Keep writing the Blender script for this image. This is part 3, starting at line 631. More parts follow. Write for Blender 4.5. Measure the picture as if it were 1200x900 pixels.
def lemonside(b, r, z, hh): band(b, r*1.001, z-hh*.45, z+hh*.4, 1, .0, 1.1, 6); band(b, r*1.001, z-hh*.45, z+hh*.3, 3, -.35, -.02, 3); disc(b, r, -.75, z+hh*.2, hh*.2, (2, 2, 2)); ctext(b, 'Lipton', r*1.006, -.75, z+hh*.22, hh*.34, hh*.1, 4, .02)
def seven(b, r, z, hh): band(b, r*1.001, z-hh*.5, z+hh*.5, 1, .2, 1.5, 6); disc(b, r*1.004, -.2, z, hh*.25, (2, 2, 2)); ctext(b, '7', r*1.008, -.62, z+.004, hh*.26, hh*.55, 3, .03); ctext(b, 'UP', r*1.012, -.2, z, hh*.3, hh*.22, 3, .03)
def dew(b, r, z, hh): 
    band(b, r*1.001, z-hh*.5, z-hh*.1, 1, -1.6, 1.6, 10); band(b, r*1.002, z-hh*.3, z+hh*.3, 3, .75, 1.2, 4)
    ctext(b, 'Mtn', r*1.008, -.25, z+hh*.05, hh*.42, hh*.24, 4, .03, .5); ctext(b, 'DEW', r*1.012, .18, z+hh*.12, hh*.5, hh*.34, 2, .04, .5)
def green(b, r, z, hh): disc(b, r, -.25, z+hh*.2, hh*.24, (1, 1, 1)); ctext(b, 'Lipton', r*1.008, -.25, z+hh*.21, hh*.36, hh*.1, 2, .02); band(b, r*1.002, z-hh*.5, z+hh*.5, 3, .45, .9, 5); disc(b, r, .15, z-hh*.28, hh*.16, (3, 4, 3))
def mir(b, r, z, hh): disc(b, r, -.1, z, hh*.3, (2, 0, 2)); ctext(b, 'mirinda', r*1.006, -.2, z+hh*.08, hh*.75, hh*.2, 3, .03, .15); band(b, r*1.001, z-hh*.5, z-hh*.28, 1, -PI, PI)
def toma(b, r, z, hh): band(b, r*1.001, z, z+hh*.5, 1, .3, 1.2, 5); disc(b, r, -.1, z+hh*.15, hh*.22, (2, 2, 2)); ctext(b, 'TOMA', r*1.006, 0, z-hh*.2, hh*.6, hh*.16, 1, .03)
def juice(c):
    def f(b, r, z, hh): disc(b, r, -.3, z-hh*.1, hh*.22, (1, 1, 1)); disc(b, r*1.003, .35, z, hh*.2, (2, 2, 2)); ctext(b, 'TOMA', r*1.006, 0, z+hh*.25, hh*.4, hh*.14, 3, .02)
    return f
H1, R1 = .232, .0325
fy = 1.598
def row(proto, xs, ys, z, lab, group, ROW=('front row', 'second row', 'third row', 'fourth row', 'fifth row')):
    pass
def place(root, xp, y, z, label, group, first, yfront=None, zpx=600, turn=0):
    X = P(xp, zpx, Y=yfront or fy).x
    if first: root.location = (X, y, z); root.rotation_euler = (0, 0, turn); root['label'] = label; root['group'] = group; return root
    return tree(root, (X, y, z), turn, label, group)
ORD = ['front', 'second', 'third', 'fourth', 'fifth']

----

:: Aim ::
Reproduce all data above, unchanged.

:: Problem solution ::
Keep writing the Blender script for this image. This is part 3, starting at line 631. More parts follow. Write for Blender 4.5. Measure the picture as if it were 1200x900 pixels.
def lemonside(b, r, z, hh): band(b, r*1.001, z-hh*.45, z+hh*.4, 1, .0, 1.1, 6); band(b, r*1.001, z-hh*.45, z+hh*.3, 3, -.35, -.02, 3); disc(b, r, -.75, z+hh*.2, hh*.2, (2, 2, 2)); ctext(b, 'Lipton', r*1.006, -.75, z+hh*.22, hh*.34, hh*.1, 4, .02)
def seven(b, r, z, hh): band(b, r*1.001, z-hh*.5, z+hh*.5, 1, .2, 1.5, 6); disc(b, r*1.004, -.2, z, hh*.25, (2, 2, 2)); ctext(b, '7', r*1.008, -.62, z+.004, hh*.26, hh*.55, 3, .03); ctext(b, 'UP', r*1.012, -.2, z, hh*.3, hh*.22, 3, .03)
def dew(b, r, z, hh): 
    band(b, r*1.001, z-hh*.5, z-hh*.1, 1, -1.6, 1.6, 10); band(b, r*1.002, z-hh*.3, z+hh*.3, 3, .75, 1.2, 4)
    ctext(b, 'Mtn', r*1.008, -.25, z+hh*.05, hh*.42, hh*.24, 4, .03, .5); ctext(b, 'DEW', r*1.012, .18, z+hh*.12, hh*.5, hh*.34, 2, .04, .5)
def green(b, r, z, hh): disc(b, r, -.25, z+hh*.2, hh*.24, (1, 1, 1)); ctext(b, 'Lipton', r*1.008, -.25, z+hh*.21, hh*.36, hh*.1, 2, .02); band(b, r*1.002, z-hh*.5, z+hh*.5, 3, .45, .9, 5); disc(b, r, .15, z-hh*.28, hh*.16, (3, 4, 3))
def mir(b, r, z, hh): disc(b, r, -.1, z, hh*.3, (2, 0, 2)); ctext(b, 'mirinda', r*1.006, -.2, z+hh*.08, hh*.75, hh*.2, 3, .03, .15); band(b, r*1.001, z-hh*.5, z-hh*.28, 1, -PI, PI)
def toma(b, r, z, hh): band(b, r*1.001, z, z+hh*.5, 1, .3, 1.2, 5); disc(b, r, -.1, z+hh*.15, hh*.22, (2, 2, 2)); ctext(b, 'TOMA', r*1.006, 0, z-hh*.2, hh*.6, hh*.16, 1, .03)
def juice(c):
    def f(b, r, z, hh): disc(b, r, -.3, z-hh*.1, hh*.22, (1, 1, 1)); disc(b, r*1.003, .35, z, hh*.2, (2, 2, 2)); ctext(b, 'TOMA', r*1.006, 0, z+hh*.25, hh*.4, hh*.14, 3, .02)
    return f
H1, R1 = .232, .0325
fy = 1.598
def row(proto, xs, ys, z, lab, group, ROW=('front row', 'second row', 'third row', 'fourth row', 'fifth row')):
    pass
def place(root, xp, y, z, label, group, first, yfront=None, zpx=600, turn=0):
    X = P(xp, zpx, Y=yfront or fy).x
    if first: root.location = (X, y, z); root.rotation_euler = (0, 0, turn); root['label'] = label; root['group'] = group; return root
    return tree(root, (X, y, z), turn, label, group)
ORD = ['front', 'second', 'third', 'fourth', 'fifth']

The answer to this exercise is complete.